Free Banking and Maturity Mismatching

Much confusion reigns over what the defenders of 100 percent reserves for banks would imply for the investment community. Free bankers argue that fractional reserves are necessary and beneficial for a healthy financial system. Credit (via fractional reserves) must be allowed lest the financial community find themselves with a dearth of capital.

The arguments in favor of 100 percent reserves for banks, when properly understood, lead to no capital shortage. The argument centers on loan and deposit contracts. There are three specific differences between the two.

First, loan contracts involve an exchange of present for future goods. A borrower receives a good now, and will pay something back in the future. Loans entail a transfer of the availability of the good lent. The lender renunciates the availability and use of a good until the termination point of the contract. Finally, as loans represent a transfer of present for future goods, an interest payment is involved (although this can be waived out of a myriad of reasons).

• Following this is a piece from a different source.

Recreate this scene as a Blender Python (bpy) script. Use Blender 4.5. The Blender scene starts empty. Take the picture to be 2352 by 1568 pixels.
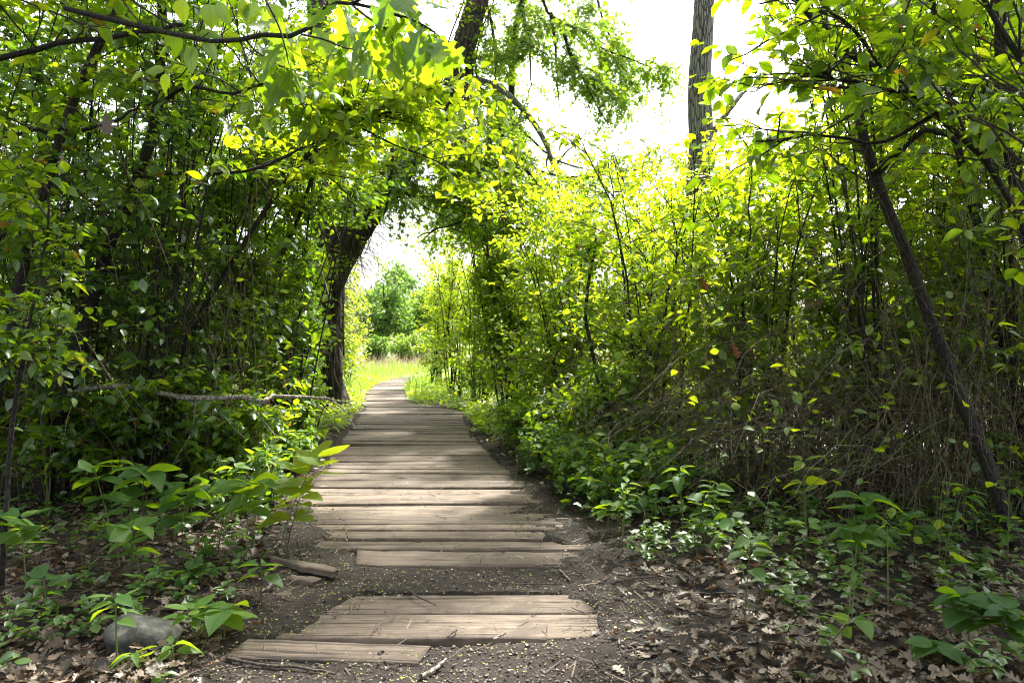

The result of an adherence to the legal norms surrounding the distinction between deposit and loan contracts is that deposits must be available on demand. As such a full and continual reserve must be kept. In the banking system, this implies a 100 percent reserve to back up the redemption requests of demand deposits.

This in no way curtails financing availability for the investment community. Guido Hülsmann points out in his The Ethics of Money Production that a shift to equity financing would result if banks adhered to these norms. No longer would debt be the primary means to fund projects. Philipp Bagus and I have recently clarified the point that the legal norm in no way impedes bank lending in an article in the Journal of Business Ethics. Time deposits, which are not available on demand, will entail no such reserve requirement. Lending practices as exist today could continue uninterrupted provided that the money they are based on was lent (or available via a modern “time deposit”).

Full reserve banking would involve no curtailment of credit. Businesses would still have full access to funding based on either equity or time deposits. Adherence to 100 percent reserves fulfills legal obligations, thus diminishing the ambiguity of modern banking. In no way does this also entail a denial of financing for businesses in need.